Our LGBT Histories: Music – Day 9
To mark LGBT History Month, 2013, Polari asked its contributors to recall a song that had an impact on their own stories.
‘Kashka From Baghdad’ – Kate Bush
by Michael Langan
………………………………………………………………………………………….
I’ve been in a long-distance relationship (or, as I like to think of it, an International Romance) for a couple of years or so now. When my boyfriend and I first got together we’d spend afternoons in his tiny Lisbon flat lying in bed – sometimes with a bottle of red wine – listening to music. It was our way of finding out about each other, talking about ourselves through the music we chose to share. I’d been playing some Kate Bush for Henrique and telling him how important she is to me when he told me a story of his own about first hearing the song, ‘Kashka from Baghdad,’ from Kate’s 1978 album, Lionheart.
This is an album I wasn’t very familiar with, being immersed in The Kick Inside, Hounds of Love, and particularly The Sensual World (still my favourite), so I had the lovely experience of discovering something new from her, and a whole new story opening up from him. Henrique told me how he’d heard the first lines, “Kashka from Baghdad lives in sin, they say, with another man,” when he was a teenager and they’d awakened something in him that seemed hopeful and hidden, exotic and strange. As we listened to it together the song’s story unfolded, as told by a curious observer, of a reclusive gay couple; “Old friends never call there. Some wonder if life’s inside at all … But we know the lady who rents the room. She catches them calling a la lune.” But they’re not tragic figures these gay men, instead they engender love and hope; “At night, they’re seen laughing, loving. They know the way to be happy.” The narrator’s interest intensifies into longing, perhaps for a life different from the mundane, that Kashka and his lover personify. “I watch their shadows, tall and slim, in the window opposite. I long to be with them. ‘Cause when all the alley cats come out, you can hear music from Kashka’s house.”

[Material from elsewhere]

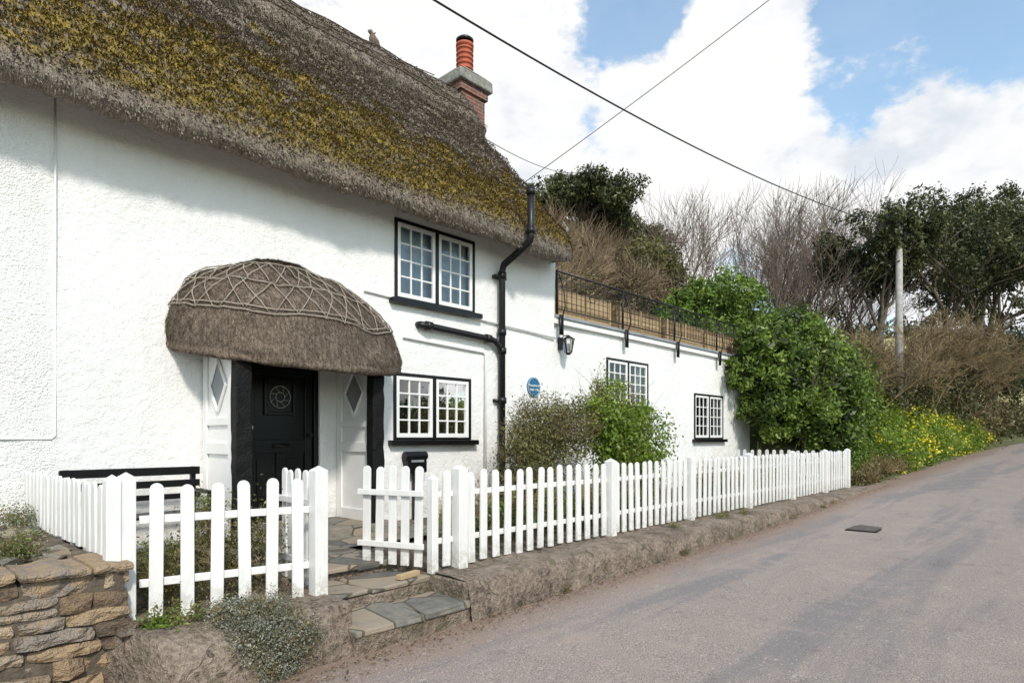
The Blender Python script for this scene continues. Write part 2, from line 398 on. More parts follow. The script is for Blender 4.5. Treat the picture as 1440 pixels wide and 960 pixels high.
# ------------------------------------------------------------ stone wall + raised bed
sw=empty('stone_wall'); mb=MB(); z=-.62; sd=0
while z<.36:
    h=random.uniform(.05,.125); x=-5.+random.uniform(0,.2)
    if z+h>.33: h=.375-z
    while x<1.17:
        w=random.uniform(.12,.42); x1=min(x+w,1.19)
        if 1.19-x1<.1: x1=1.19
        d=random.uniform(-.03,.02); sd+=1.37
        if h>.09 and random.random()<.3 and x1<1.1:
            zm=z+h*random.uniform(.4,.6)
            mb.rock(x+.004,x1-.004,-2.86+d,-2.6,z+.003,zm-.003,random.random(),.014,sd); mb.rock(x+.004,x1-.004,-2.86-d,-2.6,zm+.003,z+h-.003,random.random(),.014,sd+5)
        else: mb.rock(x+.004,x1-.004,-2.86+d,-2.6,z+.003,z+h*random.uniform(.92,1.)-.002,random.random(),.018,sd)
        x=x1
    z+=h
mb.build('stones',M['stone'],sw)
mb=MB(); mb.box(-5,1.16,-2.84,-2.5,-.8,.34); mb.build('mortar_core',M['mortar'],sw)
mb=MB(); x=-5
while x<1.1:
    w=random.uniform(.15,.4); x1=min(x+w,1.2); mb.rock(x+.004,x1-.004,-2.88+random.uniform(-.03,.03),-2.45+random.uniform(-.1,.1),.365,.41+random.uniform(-.01,.02),random.random(),.02,x*3); x=x1
mb.build('top_stones',M['stone'],sw)
mb=MB()
for i in range(90):
    x=random.uniform(-2.5,1.02); y=random.uniform(-2.4,-.2); a=random.uniform(.08,.18)
    mb.box(x-a,x+a,y-a*.8,y+a*.8,.36,.395+random.uniform(0,.025),random.random(),jit=.035,rot=random.uniform(-.6,.6),piv=(x,y))
mb.build('flat_stones',M['slate'],sw,bevel=.012)
mb=MB(); mb.box(-5,1.14,-2.5,-.02,-.5,.375); mb.build('raised_bed',M['soil'],sw)
# ------------------------------------------------------------ cottage
C=empty('thatched_cottage')
def wall_holes(name,x0,x1,z0,z1,y,holes,parent,depth=.16,step=.16,amp=.02):
    def cuts(a,b,ex):
        pts=sorted(set([a,b]+[e for e in ex if a<e<b])); out=[]
        for p,q in zip(pts[:-1],pts[1:]):
            n=max(1,int(round((q-p)/step))); out+=[p+(q-p)*i/n for i in range(n)]
        return out+[b]
    X=cuts(x0,x1,[h[0] for h in holes]+[h[1] for h in holes]); Z=cuts(z0,z1,[h[2] for h in holes]+[h[3] for h in holes])
    V=[];F=[];nx=len(X)
    def inside(cx,cz): return any(h[0]<cx<h[1] and h[2]<cz<h[3] for h in holes)
    for zz in Z:
        for xx in X:
            e=min([1]+[max(max(h[0]-xx,xx-h[1],0),max(h[2]-zz,zz-h[3],0))/.3 for h in holes])
            V.append((xx,y+amp*e*fbm(xx*.7,zz*.7,2.3,3)-amp*.2,zz))
    for j in range(len(Z)-1):
        for i in range(nx-1):
            if not inside((X[i]+X[i+1])/2,(Z[j]+Z[j+1])/2): F.append((j*nx+i,j*nx+i+1,(j+1)*nx+i+1,(j+1)*nx+i))
    fast_mesh(name,V,F,M['render'],parent=parent,smooth=True)
    mb=MB(); yy=y-amp*.2
    for (a,b,c,d) in holes:
        mb.add([(a,yy,c),(a,yy+depth,c),(a,yy+depth,d),(a,yy,d)],[(0,1,2,3)]); mb.add([(b,yy,c),(b,yy+depth,c),(b,yy+depth,d),(b,yy,d)],[(0,1,2,3)])
        mb.add([(a,yy,c),(b,yy,c),(b,yy+depth,c),(a,yy+depth,c)],[(0,1,2,3)]); mb.add([(a,yy,d),(b,yy,d),(b,yy+depth,d),(a,yy+depth,d)],[(0,1,2,3)])
    mb.build(name+'_reveals',M['render'],parent)
UW=(5.22,6.74,3.08,4.20); LW=(5.2,6.66,1.12,2.06); DR=(3.12,4.08,.15,2.1)
WA=(10.42,12.0,1.8,2.76); WB=(14.15,15.75,1.12,2.24)
wall_holes('front_wall',-6,8.73,-.1,4.7,0,[UW,LW,DR],C,amp=.03)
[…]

There’s some brilliant footage of Kate singing this song live on Ask Aspel. (Click here to watch the clip.) Those of us of a certain age will remember that, before iplayer, before video recorders even, kids would write in to Michael Aspel at the BBC and ask him to show clips from TV programmes that we’d missed or were desperate to see again. It amazes me to think that a song about a gay relationship was performed live on children’s television in those days. It’s possible that I even saw it and didn’t twig, but that somehow it seeped into me by osmosis.
I’m glad I didn’t know this song before, because it meant Henrique could give it to me, as a gift. It’s true to say that this was the moment I thought our burgeoning relationship might be something worth making the effort for, and confirmed for me how preciously rare it is to find someone to share these moments with – how rare it is to possibly, maybe, fall in love.